● EXERCISE INSTRUCTIONS: Quote every line below exactly and skip any picture.

● INFORMATION SUPPLIED:
□ □ □

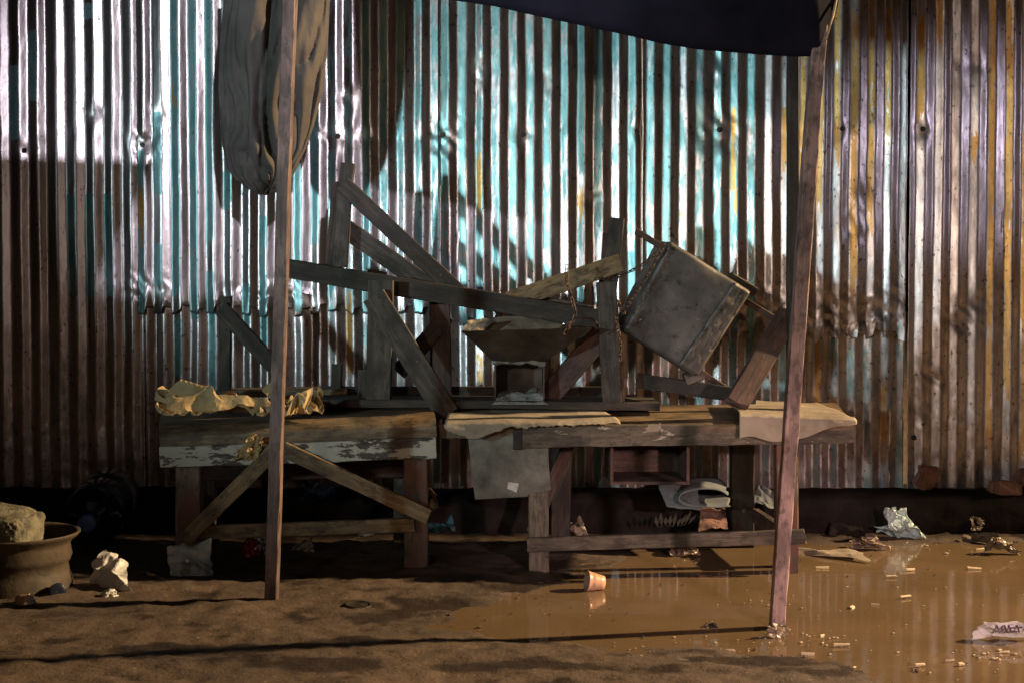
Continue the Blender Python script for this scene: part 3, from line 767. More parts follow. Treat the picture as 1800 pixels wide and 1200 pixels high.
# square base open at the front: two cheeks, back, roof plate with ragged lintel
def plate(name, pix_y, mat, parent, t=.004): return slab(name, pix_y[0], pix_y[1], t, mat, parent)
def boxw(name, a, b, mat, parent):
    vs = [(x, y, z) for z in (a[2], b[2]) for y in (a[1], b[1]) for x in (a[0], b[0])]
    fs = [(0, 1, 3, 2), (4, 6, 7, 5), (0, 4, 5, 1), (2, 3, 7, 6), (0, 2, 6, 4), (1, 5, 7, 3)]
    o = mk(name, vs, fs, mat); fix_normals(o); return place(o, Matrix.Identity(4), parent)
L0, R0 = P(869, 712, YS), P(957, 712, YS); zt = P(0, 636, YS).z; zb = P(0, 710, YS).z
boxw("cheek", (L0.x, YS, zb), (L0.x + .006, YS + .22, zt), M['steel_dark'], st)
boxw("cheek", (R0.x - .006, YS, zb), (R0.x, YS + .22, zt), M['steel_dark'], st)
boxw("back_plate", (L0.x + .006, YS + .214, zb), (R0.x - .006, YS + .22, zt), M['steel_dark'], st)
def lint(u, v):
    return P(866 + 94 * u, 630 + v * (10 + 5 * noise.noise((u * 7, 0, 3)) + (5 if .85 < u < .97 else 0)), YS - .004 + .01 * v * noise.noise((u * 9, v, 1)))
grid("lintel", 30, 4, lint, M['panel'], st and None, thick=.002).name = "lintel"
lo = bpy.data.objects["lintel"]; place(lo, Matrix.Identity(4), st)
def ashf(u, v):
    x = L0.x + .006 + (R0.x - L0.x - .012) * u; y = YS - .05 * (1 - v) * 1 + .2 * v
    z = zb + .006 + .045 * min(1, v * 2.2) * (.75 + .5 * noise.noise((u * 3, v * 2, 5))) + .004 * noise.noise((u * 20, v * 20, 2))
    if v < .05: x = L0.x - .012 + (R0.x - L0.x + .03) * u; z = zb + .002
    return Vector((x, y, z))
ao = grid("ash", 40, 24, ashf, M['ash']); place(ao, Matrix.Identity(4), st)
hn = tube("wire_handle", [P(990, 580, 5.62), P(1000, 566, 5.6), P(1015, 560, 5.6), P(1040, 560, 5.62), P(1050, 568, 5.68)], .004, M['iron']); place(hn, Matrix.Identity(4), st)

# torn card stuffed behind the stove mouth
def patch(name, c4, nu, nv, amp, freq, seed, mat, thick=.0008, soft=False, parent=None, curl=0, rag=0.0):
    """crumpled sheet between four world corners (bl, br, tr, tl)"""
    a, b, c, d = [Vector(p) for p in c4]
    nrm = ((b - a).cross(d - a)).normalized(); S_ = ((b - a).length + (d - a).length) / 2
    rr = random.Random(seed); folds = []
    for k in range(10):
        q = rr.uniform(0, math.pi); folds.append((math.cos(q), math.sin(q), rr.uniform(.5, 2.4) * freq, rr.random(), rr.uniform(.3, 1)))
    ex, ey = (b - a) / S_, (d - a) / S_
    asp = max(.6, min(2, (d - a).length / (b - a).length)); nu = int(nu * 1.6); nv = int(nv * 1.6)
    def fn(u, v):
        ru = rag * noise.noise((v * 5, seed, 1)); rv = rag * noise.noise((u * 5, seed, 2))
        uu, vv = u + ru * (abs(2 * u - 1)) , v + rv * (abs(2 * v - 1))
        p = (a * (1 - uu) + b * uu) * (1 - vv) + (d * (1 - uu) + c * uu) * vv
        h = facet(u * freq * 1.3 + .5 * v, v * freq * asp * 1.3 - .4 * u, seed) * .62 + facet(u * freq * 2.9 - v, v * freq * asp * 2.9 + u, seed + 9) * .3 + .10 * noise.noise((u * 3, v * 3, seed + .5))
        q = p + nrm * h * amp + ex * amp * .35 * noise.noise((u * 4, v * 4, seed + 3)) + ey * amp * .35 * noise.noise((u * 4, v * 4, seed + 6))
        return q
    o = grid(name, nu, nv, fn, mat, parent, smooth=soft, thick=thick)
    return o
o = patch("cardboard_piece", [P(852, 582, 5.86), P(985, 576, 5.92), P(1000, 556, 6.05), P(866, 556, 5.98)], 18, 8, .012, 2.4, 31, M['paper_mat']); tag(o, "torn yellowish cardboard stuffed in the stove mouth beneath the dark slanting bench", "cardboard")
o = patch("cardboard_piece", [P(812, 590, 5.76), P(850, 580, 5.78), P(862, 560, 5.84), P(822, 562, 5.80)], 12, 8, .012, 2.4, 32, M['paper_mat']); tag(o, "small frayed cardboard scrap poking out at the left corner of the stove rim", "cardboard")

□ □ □

● COMPLETE ANSWER:
Continue the Blender Python script for this scene: part 3, from line 767. More parts follow. Treat the picture as 1800 pixels wide and 1200 pixels high.
# square base open at the front: two cheeks, back, roof plate with ragged lintel
def plate(name, pix_y, mat, parent, t=.004): return slab(name, pix_y[0], pix_y[1], t, mat, parent)
def boxw(name, a, b, mat, parent):
    vs = [(x, y, z) for z in (a[2], b[2]) for y in (a[1], b[1]) for x in (a[0], b[0])]
    fs = [(0, 1, 3, 2), (4, 6, 7, 5), (0, 4, 5, 1), (2, 3, 7, 6), (0, 2, 6, 4), (1, 5, 7, 3)]
    o = mk(name, vs, fs, mat); fix_normals(o); return place(o, Matrix.Identity(4), parent)
L0, R0 = P(869, 712, YS), P(957, 712, YS); zt = P(0, 636, YS).z; zb = P(0, 710, YS).z
boxw("cheek", (L0.x, YS, zb), (L0.x + .006, YS + .22, zt), M['steel_dark'], st)
boxw("cheek", (R0.x - .006, YS, zb), (R0.x, YS + .22, zt), M['steel_dark'], st)
boxw("back_plate", (L0.x + .006, YS + .214, zb), (R0.x - .006, YS + .22, zt), M['steel_dark'], st)
def lint(u, v):
    return P(866 + 94 * u, 630 + v * (10 + 5 * noise.noise((u * 7, 0, 3)) + (5 if .85 < u < .97 else 0)), YS - .004 + .01 * v * noise.noise((u * 9, v, 1)))
grid("lintel", 30, 4, lint, M['panel'], st and None, thick=.002).name = "lintel"
lo = bpy.data.objects["lintel"]; place(lo, Matrix.Identity(4), st)
def ashf(u, v):
    x = L0.x + .006 + (R0.x - L0.x - .012) * u; y = YS - .05 * (1 - v) * 1 + .2 * v
    z = zb + .006 + .045 * min(1, v * 2.2) * (.75 + .5 * noise.noise((u * 3, v * 2, 5))) + .004 * noise.noise((u * 20, v * 20, 2))
    if v < .05: x = L0.x - .012 + (R0.x - L0.x + .03) * u; z = zb + .002
    return Vector((x, y, z))
ao = grid("ash", 40, 24, ashf, M['ash']); place(ao, Matrix.Identity(4), st)
hn = tube("wire_handle", [P(990, 580, 5.62), P(1000, 566, 5.6), P(1015, 560, 5.6), P(1040, 560, 5.62), P(1050, 568, 5.68)], .004, M['iron']); place(hn, Matrix.Identity(4), st)

# torn card stuffed behind the stove mouth
def patch(name, c4, nu, nv, amp, freq, seed, mat, thick=.0008, soft=False, parent=None, curl=0, rag=0.0):
    """crumpled sheet between four world corners (bl, br, tr, tl)"""
    a, b, c, d = [Vector(p) for p in c4]
    nrm = ((b - a).cross(d - a)).normalized(); S_ = ((b - a).length + (d - a).length) / 2
    rr = random.Random(seed); folds = []
    for k in range(10):
        q = rr.uniform(0, math.pi); folds.append((math.cos(q), math.sin(q), rr.uniform(.5, 2.4) * freq, rr.random(), rr.uniform(.3, 1)))
    ex, ey = (b - a) / S_, (d - a) / S_
    asp = max(.6, min(2, (d - a).length / (b - a).length)); nu = int(nu * 1.6); nv = int(nv * 1.6)
    def fn(u, v):
        ru = rag * noise.noise((v * 5, seed, 1)); rv = rag * noise.noise((u * 5, seed, 2))
        uu, vv = u + ru * (abs(2 * u - 1)) , v + rv * (abs(2 * v - 1))
        p = (a * (1 - uu) + b * uu) * (1 - vv) + (d * (1 - uu) + c * uu) * vv
        h = facet(u * freq * 1.3 + .5 * v, v * freq * asp * 1.3 - .4 * u, seed) * .62 + facet(u * freq * 2.9 - v, v * freq * asp * 2.9 + u, seed + 9) * .3 + .10 * noise.noise((u * 3, v * 3, seed + .5))
        q = p + nrm * h * amp + ex * amp * .35 * noise.noise((u * 4, v * 4, seed + 3)) + ey * amp * .35 * noise.noise((u * 4, v * 4, seed + 6))
        return q
    o = grid(name, nu, nv, fn, mat, parent, smooth=soft, thick=thick)
    return o
o = patch("cardboard_piece", [P(852, 582, 5.86), P(985, 576, 5.92), P(1000, 556, 6.05), P(866, 556, 5.98)], 18, 8, .012, 2.4, 31, M['paper_mat']); tag(o, "torn yellowish cardboard stuffed in the stove mouth beneath the dark slanting bench", "cardboard")
o = patch("cardboard_piece", [P(812, 590, 5.76), P(850, 580, 5.78), P(862, 560, 5.84), P(822, 562, 5.80)], 12, 8, .012, 2.4, 32, M['paper_mat']); tag(o, "small frayed cardboard scrap poking out at the left corner of the stove rim", "cardboard")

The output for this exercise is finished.